Quella che il candidato che “Dio ha creato” ha nelle ultime settimane illustrato comizio dopo comizio, è una messianica, implacabile battaglia contro chi, quattro anni fa, lo ha derubato d’una vittoria che fu “a landslide”, a valanga, contro “gli stupidi che governano un mondo corrotto”, contro i “giudici marxisti’, la “sinistra radicale”, i “pazzi”, i “parassiti” responsabili – ai danni suoi e d’un America derubata, per questo, della sua grandezza – d’innumerevoli “cacce alle streghe”, di reiterate “frodi elettorali”,  di “false accuse”, di “falsi processi”, “false notizie”…La sua inevitabile vittoria il prossimo novembre ha fatto a suon d’insulti sapere l’unto dal Signore, non sarà un semplice trionfo elettorale. Sarà, a tutti gli effetti, un Giorno del Giudizio. E tra i sondaggi che, condotti a latere del processo elettorale in Iowa, meglio danno oggi il senso dell’inequivoco rapporto tra Trump ed i suoi elettori, due ne risaltano con agghiacciante chiarezza.
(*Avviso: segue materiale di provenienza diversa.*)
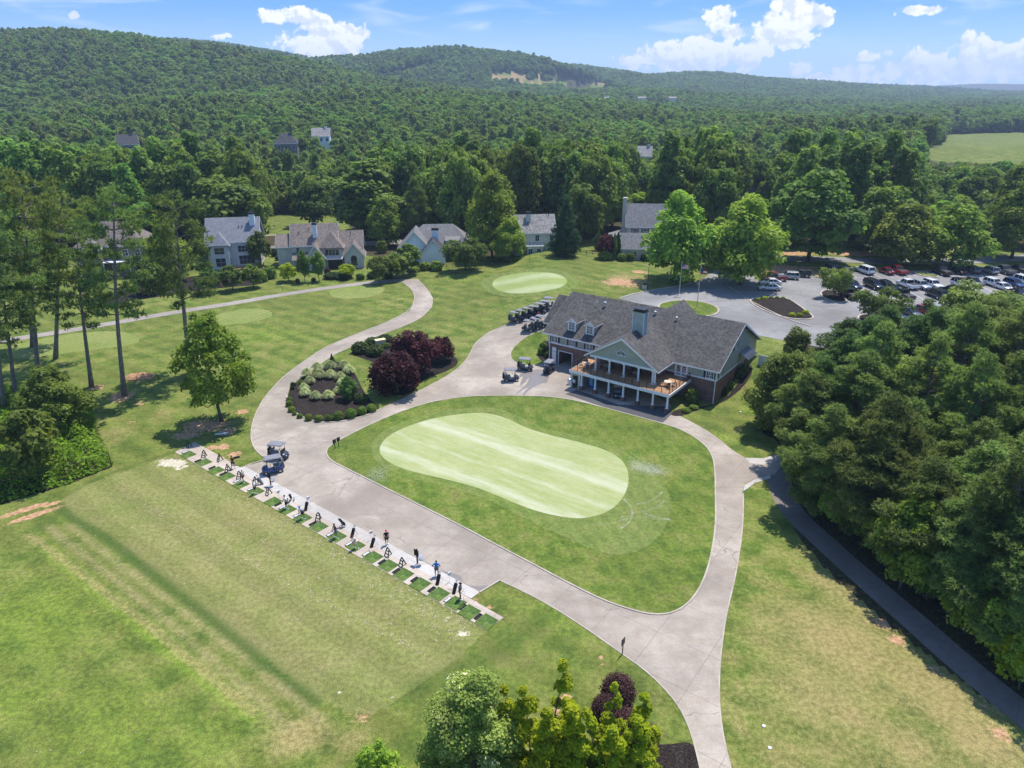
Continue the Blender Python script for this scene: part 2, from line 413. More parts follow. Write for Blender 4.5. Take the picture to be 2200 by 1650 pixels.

I due terzi e passa dei repubblicani che hanno votato lunedì ritengono che le elezioni del 2020 siano state rubate. E nelle medesime proporzioni sono pienamente d’accordo con il più marcatamente “hitleriano” degli anatemi da Trump lanciati e ripetuti nelle ultime settimane tra gli applausi: quello, esemplarmente razzista e xenofobo, secondo il quale gli immigrati “avvelenano il sangue della Nazione”.

Alcuni analisti politici ancora non considerano del tutto chiusa la corsa alla nomination repubblicana. E se DeSantis è ormai ritenuto praticamente furi gioco, una vittoria – o anche soltanto una buona performance – di Nikki Haley nelle molto prossime primarie del New Hampshire (dove gode dell’ “endorsement” del governatore John Sununu) potrebbe ancora cambiare l’inerzia delle primarie. Tutto è naturalmente possibile. Ma una cosa è certa. Donald Trump è arrivato all’appuntamento del voto in Iowa ed all’apertura della stagione delle primarie dopo quattro anni di malgoverno da presidente vissuti, due processi di impeachment, oltre 40.000 menzogne accertate, innumerevoli testimonianze di crassa ignoranza, incompetenza e psichica instabilità, più  un assalto al Congresso, 91 imputazioni criminali potenzialmente punibili con oltre mezzo millennio di carcere e, dulcis in fundo, con una lunga serie di debacle elettorali repubblicane a lui dovute (la vittoria di Biden nel 2020, i due “midterm” del 2018 e del 2022 e una lunga serie di contese locali per senato e Camera). Ed è – ormai con tutta evidenza – non malgrado questi precedenti, ma grazie ad essi che Trump è – tra i repubblicani del molto pio Stato dell’Iowa e, con ogni probabilità, anche dell’intera America repubblicana – diventato imbattibile. Anzi: è per questo che, lui stesso ed in forma messianica, è infine diventato, in una sorta d’allegorica, kafkiana metamorfosi, il Partito Repubblicano.

Comunque finiscano le cose a novembre, è con questa raccapricciante verità che l’America ed il mondo dovranno, negli anni a venire e con conseguenze ancora tutte da misurare, fare i debiti conti.